Given entries –

* begin *

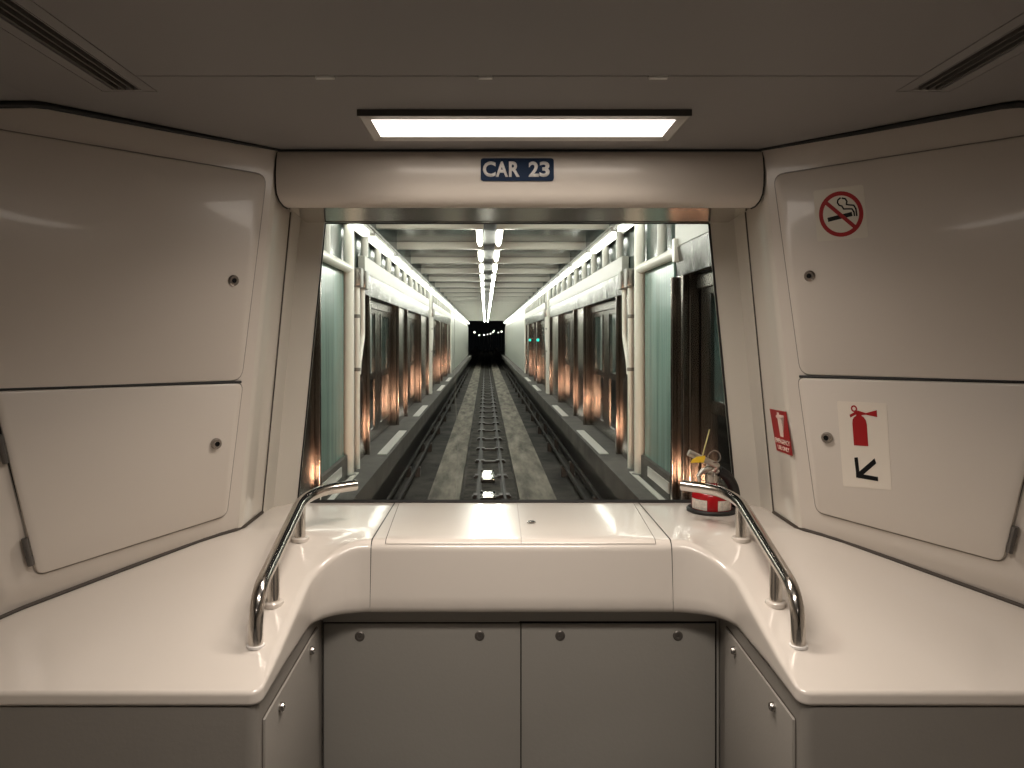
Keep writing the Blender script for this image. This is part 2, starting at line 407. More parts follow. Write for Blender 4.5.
# ---- dark gaskets where the ceiling meets cabinets and header
bm = NB()
for s, nm in SIDES:
    pts = [side3(Wp(a, CEIL - dz) + NRM * .004 + Vector((0, 0, -.005)), s) for a, dz in ((.76, .055), (.58, .016), (.53, .004), (.50, .0005), (.25, 0))] + [side3(Kp(CEIL) + NRM * .003 + Vector((0, 0, -.002)), s)]
    tube(bm, pts, [0.0068 * S, 0.0068 * S, .0068 * S, .0068 * S, 0.0055 * S, 0.003 * S], 8)
    tube(bm, [side3(Vector((hw[i] + .002, prof[i][0] + .004, prof[i][1])), s) for i in range(1, 10)], 0.003 * S, 8)
tube(bm, [I(-.588, 1.826, CEIL - .003), I(.588, 1.826, CEIL - .003)], 0.0032 * S, 8)
tag(mk(bm, 'trim_1', 'rubber'), kind='structure')
bm = NB()
def ctop(u, y):
    t = min(1, max(0, (abs(u) - 0.36) / 0.10)); t = t * t * (3 - 2 * t)
    d = 1.79 - y; k = 0.03
    sp = 0 if d < -k else (d if d > k else (d + k) ** 2 / (4 * k))
    return -0.459 - 0.25 * sp * t
for s, nm in SIDES:
    pts = []
    for v in [cpt(-.54) + Vector((.10, -.012, 0)), cpt(-.54) + Vector((.01, -.01, 0))] + [Wp(a, -.5) + NRM * (-.010 * min(1, a / .10) + .002) for a in (.45, .36, .27, .18, .10, .05, .012)] + [Kp(-.46) + Vector((-.001, .012, 0)), Jp(-.46) + Vector((-.003, -.004, 0))]:
        pts.append(side3(Vector((v.x, v.y, ctop(v.x, v.y) + .003)), s))
    tube(bm, pts, 0.0042 * S, 8)
tag(mk(bm, 'trim_2', 'gasket'), kind='structure')

# ---- console: one moulded top with a deep apron, in three pieces
# front/inner edge path of the left half in plan (u, y), with the outward direction
def edge_path():
    p = [(1.13, 1.254), (0.95, 1.254), (0.8, 1.254), (0.65, 1.254), (0.55, 1.254)]
    rc = 0.022; cx, cy = 0.45 + rc, 1.254 + rc
    for k in range(0, 7):
        a = -PI / 2 - k / 6 * PI / 2; p.append((cx + rc * math.cos(a), cy + rc * math.sin(a)))
    for y in (1.31, 1.36, 1.41, 1.46, 1.51, 1.55): p.append((0.45, y))
    R = 0.11; cx, cy = 0.45 - R, 1.69 - R
    for k in range(0, 13):
        a = k / 12 * PI / 2; p.append((cx + R * math.cos(a), cy + R * math.sin(a)))
    return p
EP = edge_path()
ZBOT = -0.617
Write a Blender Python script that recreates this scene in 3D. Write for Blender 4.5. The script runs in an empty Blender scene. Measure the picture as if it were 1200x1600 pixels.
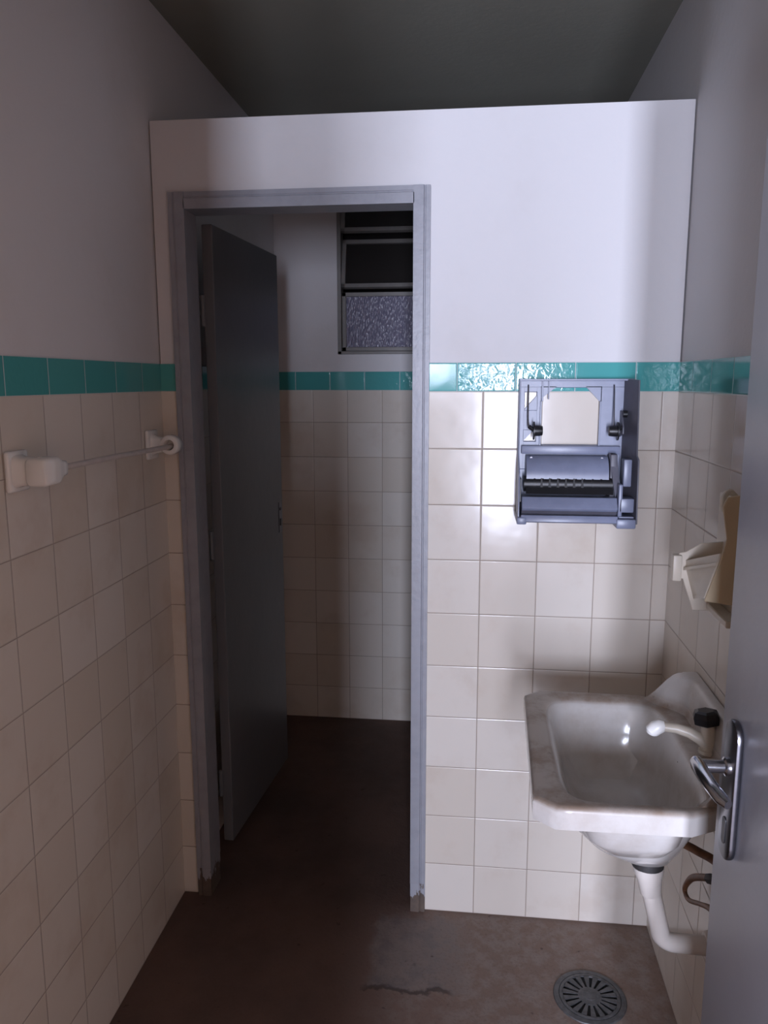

* end *

Exercise task – Reproduce each record above by retyping it exactly; omit all images.

The output –
Keep writing the Blender script for this image. This is part 2, starting at line 407. More parts follow. Write for Blender 4.5.
# ---- dark gaskets where the ceiling meets cabinets and header
bm = NB()
for s, nm in SIDES:
    pts = [side3(Wp(a, CEIL - dz) + NRM * .004 + Vector((0, 0, -.005)), s) for a, dz in ((.76, .055), (.58, .016), (.53, .004), (.50, .0005), (.25, 0))] + [side3(Kp(CEIL) + NRM * .003 + Vector((0, 0, -.002)), s)]
    tube(bm, pts, [0.0068 * S, 0.0068 * S, .0068 * S, .0068 * S, 0.0055 * S, 0.003 * S], 8)
    tube(bm, [side3(Vector((hw[i] + .002, prof[i][0] + .004, prof[i][1])), s) for i in range(1, 10)], 0.003 * S, 8)
tube(bm, [I(-.588, 1.826, CEIL - .003), I(.588, 1.826, CEIL - .003)], 0.0032 * S, 8)
tag(mk(bm, 'trim_1', 'rubber'), kind='structure')
bm = NB()
def ctop(u, y):
    t = min(1, max(0, (abs(u) - 0.36) / 0.10)); t = t * t * (3 - 2 * t)
    d = 1.79 - y; k = 0.03
    sp = 0 if d < -k else (d if d > k else (d + k) ** 2 / (4 * k))
    return -0.459 - 0.25 * sp * t
for s, nm in SIDES:
    pts = []
    for v in [cpt(-.54) + Vector((.10, -.012, 0)), cpt(-.54) + Vector((.01, -.01, 0))] + [Wp(a, -.5) + NRM * (-.010 * min(1, a / .10) + .002) for a in (.45, .36, .27, .18, .10, .05, .012)] + [Kp(-.46) + Vector((-.001, .012, 0)), Jp(-.46) + Vector((-.003, -.004, 0))]:
        pts.append(side3(Vector((v.x, v.y, ctop(v.x, v.y) + .003)), s))
    tube(bm, pts, 0.0042 * S, 8)
tag(mk(bm, 'trim_2', 'gasket'), kind='structure')

# ---- console: one moulded top with a deep apron, in three pieces
# front/inner edge path of the left half in plan (u, y), with the outward direction
def edge_path():
    p = [(1.13, 1.254), (0.95, 1.254), (0.8, 1.254), (0.65, 1.254), (0.55, 1.254)]
    rc = 0.022; cx, cy = 0.45 + rc, 1.254 + rc
    for k in range(0, 7):
        a = -PI / 2 - k / 6 * PI / 2; p.append((cx + rc * math.cos(a), cy + rc * math.sin(a)))
    for y in (1.31, 1.36, 1.41, 1.46, 1.51, 1.55): p.append((0.45, y))
    R = 0.11; cx, cy = 0.45 - R, 1.69 - R
    for k in range(0, 13):
        a = k / 12 * PI / 2; p.append((cx + R * math.cos(a), cy + R * math.sin(a)))
    return p
EP = edge_path()
ZBOT = -0.617
Write a Blender Python script that recreates this scene in 3D. Write for Blender 4.5. The script runs in an empty Blender scene. Measure the picture as if it were 1200x1600 pixels.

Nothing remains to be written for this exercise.